Assim como em 1979, a defesa de André se destacou pela atuação na audiência com a presença da vítima: em meio ao depoimento de Mariana, o advogado Cláudio Gastão da Rosa Filho esmerou-se em expor fotografias nas quais ela fotografava como modelo.

Confirmando a repetição da história como farsa, o advogado, naquele momento, personificou com certo gozo uma dada cultura do estupro ao afirmar que nas citadas fotos Mariana tinha “o dedinho na boquinha” e que posava em “posições ginecológicas”. Qualquer semelhança com a imagem de Ângela Diniz como uma “vênus lasciva” não é mera coincidência.

Nenhuma das fotos expostas continha qualquer relação com a noite em que Mariana denuncia ter perdido a consciência e ter sido estuprada. No entanto, aquela sala de audiências apresentou-se como o local ideal para que o advogado pudesse conduzir, com a tranquilidade complacente dos representantes do Estado presentes – juiz, promotor e defensor público – questionamentos sobre a sua moral e ilações sobre a vida sexual pregressa. Tal qual Ângela Diniz, Mariana Ferrer viu-se em um teatro com cadeiras já marcadas no qual o lugar reservado às mulheres é o da célebre personagem de Chico Buarque: “Geni”.

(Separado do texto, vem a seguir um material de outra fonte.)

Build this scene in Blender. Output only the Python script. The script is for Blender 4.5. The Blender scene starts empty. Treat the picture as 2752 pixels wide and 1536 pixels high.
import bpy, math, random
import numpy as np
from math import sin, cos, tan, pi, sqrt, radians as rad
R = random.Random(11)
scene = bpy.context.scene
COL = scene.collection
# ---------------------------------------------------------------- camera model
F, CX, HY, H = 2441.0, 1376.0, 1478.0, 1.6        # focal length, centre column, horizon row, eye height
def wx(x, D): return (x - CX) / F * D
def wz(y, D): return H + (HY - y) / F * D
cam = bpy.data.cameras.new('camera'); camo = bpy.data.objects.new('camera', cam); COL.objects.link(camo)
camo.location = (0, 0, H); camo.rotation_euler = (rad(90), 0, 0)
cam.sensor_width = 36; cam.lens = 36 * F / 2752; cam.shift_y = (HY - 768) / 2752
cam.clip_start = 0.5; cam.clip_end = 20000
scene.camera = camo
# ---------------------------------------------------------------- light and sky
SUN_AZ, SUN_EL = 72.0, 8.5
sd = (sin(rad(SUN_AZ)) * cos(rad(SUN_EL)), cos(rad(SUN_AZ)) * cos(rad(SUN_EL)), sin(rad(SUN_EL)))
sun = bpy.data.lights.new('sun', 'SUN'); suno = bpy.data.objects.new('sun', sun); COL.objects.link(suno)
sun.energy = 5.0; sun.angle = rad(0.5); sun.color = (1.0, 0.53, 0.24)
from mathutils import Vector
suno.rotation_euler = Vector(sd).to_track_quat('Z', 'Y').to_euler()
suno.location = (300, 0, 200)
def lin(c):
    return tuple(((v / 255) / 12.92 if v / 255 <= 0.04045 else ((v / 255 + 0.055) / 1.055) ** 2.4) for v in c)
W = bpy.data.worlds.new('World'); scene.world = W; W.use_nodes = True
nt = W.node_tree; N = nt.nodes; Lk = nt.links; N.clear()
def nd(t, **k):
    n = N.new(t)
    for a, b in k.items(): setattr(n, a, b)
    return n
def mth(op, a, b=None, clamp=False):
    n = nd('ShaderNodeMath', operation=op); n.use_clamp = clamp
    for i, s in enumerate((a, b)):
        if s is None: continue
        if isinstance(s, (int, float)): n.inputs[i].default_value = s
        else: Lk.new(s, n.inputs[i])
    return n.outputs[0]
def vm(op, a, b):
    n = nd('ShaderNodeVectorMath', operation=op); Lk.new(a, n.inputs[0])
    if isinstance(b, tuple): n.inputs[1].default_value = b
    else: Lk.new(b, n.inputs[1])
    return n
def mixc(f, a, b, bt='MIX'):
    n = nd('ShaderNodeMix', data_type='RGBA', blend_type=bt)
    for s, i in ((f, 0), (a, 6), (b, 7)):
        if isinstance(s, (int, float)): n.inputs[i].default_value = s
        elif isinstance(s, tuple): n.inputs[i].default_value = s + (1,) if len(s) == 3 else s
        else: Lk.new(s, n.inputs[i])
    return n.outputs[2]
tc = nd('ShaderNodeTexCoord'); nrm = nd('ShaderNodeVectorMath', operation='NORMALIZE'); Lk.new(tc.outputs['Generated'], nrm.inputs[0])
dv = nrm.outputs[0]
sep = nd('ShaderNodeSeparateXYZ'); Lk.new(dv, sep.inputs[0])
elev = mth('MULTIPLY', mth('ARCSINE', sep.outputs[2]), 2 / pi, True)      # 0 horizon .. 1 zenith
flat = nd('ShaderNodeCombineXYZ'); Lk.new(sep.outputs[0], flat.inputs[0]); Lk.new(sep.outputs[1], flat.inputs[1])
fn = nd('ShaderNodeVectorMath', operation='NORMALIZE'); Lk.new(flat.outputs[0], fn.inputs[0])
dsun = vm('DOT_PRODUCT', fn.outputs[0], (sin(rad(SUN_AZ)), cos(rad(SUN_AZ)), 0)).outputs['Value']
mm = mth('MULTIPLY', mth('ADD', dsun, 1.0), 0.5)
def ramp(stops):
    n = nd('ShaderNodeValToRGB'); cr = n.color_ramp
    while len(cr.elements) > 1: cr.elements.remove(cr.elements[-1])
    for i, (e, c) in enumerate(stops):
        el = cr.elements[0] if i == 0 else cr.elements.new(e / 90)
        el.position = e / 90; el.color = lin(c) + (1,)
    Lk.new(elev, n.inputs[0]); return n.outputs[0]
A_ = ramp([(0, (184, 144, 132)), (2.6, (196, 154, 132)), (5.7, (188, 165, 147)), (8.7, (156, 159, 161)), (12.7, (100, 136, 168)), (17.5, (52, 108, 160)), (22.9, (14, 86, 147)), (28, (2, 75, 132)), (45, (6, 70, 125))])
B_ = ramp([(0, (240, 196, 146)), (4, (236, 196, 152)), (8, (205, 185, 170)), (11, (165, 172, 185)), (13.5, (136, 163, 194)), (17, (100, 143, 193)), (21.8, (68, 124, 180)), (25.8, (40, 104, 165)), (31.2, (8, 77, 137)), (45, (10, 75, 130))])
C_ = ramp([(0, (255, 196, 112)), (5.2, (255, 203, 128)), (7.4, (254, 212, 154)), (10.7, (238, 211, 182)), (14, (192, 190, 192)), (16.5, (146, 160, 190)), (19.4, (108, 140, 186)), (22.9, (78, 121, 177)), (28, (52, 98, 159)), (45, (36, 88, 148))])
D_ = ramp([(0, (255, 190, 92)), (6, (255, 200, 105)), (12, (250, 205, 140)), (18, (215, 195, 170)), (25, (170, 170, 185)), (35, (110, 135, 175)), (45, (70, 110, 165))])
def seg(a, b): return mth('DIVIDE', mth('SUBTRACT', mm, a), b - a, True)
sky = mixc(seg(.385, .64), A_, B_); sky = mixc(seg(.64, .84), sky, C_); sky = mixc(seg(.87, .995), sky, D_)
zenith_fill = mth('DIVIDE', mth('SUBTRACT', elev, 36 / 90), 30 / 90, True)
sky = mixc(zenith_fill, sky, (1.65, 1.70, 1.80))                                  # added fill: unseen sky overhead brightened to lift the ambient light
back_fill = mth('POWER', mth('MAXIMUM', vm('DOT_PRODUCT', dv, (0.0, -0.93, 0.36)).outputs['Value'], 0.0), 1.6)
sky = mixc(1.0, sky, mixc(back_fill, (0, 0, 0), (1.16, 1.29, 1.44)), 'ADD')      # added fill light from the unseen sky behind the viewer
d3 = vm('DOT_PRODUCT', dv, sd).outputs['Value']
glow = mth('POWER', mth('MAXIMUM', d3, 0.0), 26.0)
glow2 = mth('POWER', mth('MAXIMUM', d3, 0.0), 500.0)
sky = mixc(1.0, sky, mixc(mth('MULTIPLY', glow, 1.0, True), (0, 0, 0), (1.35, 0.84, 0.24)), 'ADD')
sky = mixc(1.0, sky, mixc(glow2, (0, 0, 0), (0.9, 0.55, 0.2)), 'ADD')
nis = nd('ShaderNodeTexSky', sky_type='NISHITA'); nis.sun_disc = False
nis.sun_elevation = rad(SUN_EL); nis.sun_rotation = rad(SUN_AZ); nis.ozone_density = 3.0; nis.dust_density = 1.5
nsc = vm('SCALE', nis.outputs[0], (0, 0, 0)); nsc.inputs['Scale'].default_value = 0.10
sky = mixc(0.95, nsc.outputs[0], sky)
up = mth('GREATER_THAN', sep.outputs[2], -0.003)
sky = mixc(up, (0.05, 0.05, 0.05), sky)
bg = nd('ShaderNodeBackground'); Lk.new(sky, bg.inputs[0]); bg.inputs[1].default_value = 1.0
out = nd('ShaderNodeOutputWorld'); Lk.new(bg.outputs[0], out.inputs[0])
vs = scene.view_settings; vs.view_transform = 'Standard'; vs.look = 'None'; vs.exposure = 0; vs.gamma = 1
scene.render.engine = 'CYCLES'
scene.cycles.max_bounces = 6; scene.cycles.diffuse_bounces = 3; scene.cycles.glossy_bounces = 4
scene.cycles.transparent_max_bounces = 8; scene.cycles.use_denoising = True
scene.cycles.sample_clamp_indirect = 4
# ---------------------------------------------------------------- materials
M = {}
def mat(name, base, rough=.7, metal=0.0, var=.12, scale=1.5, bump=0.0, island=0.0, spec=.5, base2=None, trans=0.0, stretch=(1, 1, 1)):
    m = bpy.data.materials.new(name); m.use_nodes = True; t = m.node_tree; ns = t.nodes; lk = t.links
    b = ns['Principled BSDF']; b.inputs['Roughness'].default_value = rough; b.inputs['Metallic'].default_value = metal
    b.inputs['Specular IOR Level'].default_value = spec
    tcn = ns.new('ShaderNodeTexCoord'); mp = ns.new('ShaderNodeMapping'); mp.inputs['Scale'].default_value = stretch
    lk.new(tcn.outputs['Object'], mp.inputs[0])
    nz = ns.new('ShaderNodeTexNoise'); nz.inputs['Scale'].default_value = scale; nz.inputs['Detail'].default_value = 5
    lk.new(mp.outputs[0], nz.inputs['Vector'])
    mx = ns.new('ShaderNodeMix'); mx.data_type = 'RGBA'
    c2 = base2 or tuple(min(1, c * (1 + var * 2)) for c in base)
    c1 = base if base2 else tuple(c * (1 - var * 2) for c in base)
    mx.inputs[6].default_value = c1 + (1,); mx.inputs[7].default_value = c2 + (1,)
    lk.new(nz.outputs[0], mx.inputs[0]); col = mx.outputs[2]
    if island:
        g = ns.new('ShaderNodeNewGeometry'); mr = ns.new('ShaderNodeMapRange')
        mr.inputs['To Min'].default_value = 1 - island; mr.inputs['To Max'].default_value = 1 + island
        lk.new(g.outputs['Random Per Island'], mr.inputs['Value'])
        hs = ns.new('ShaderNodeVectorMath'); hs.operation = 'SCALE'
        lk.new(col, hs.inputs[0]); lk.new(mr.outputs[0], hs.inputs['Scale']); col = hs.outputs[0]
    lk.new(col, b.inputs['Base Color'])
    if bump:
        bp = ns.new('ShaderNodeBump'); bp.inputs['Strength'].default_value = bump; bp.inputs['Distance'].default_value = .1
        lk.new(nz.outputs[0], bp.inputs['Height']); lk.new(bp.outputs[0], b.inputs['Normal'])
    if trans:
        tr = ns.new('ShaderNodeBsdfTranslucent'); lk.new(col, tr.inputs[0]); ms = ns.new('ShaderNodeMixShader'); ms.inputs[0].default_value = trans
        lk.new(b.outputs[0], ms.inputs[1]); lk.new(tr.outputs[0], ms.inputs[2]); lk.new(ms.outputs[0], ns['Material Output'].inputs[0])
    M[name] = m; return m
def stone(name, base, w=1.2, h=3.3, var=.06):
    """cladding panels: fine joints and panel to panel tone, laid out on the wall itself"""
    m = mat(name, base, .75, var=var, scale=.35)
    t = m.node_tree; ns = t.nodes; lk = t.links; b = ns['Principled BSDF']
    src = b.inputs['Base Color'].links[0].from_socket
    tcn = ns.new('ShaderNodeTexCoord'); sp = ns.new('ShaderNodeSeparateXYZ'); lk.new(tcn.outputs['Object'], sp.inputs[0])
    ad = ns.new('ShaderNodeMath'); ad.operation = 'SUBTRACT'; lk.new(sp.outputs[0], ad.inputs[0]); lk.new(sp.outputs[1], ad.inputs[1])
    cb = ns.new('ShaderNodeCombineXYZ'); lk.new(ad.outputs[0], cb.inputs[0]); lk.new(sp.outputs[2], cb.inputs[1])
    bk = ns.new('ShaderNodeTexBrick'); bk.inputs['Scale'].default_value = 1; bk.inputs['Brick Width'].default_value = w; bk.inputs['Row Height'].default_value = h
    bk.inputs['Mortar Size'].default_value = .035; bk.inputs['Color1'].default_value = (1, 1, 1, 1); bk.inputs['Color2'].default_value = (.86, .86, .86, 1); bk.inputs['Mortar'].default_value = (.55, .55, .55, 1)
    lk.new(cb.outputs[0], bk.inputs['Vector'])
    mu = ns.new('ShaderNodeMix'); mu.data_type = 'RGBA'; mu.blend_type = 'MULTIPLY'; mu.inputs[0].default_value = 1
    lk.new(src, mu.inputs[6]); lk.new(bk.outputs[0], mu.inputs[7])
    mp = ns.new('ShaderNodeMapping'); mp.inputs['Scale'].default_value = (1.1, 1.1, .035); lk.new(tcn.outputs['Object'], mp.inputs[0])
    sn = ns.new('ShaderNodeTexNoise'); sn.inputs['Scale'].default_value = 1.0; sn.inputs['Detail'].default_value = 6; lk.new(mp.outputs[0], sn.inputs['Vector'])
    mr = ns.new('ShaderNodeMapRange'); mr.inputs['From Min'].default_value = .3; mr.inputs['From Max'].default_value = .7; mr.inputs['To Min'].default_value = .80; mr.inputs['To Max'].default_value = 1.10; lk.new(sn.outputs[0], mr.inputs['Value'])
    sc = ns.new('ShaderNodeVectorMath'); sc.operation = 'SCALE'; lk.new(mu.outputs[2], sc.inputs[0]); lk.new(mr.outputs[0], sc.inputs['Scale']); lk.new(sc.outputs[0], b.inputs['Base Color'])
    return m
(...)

É fato que o campo jurídico, como espaço de interpretação de leis, normas, decretos e regulamentos para sua adequação aos casos concretos é um espaço que comporta alguma margem para a criatividade, sendo certo que o conjunto normativo estatal jamais será suficiente para regulamentar o cotidiano.

No entanto, questionemos: de 1979 a 2020, que lugar é este no qual uma mulher é tão facilmente humilhada sob a justifica do fazer-se da justiça? Como chegamos – ou nunca saímos – deste lugar de completa desumanização das mulheres, de seu corpo, de sua palavra?

Em memória de Ângela Diniz, o poeta Carlos Drummond de Andrade assim se manifestou: “Aquela moça continua sendo assassinada todos os dias e de diferentes maneiras”. Mariana Ferrer não está morta. Pelo contrário: está viva para viver o fim desta história. E o fim desta história não é fim de mais um processo judicial que reproduz, reitera, renova e reforça a cultura do estupro, mas sim a organização de todas as mulheres que irão reverberar em uma só voz a potência de Ângelas, Marianas, Marielles, Luísas.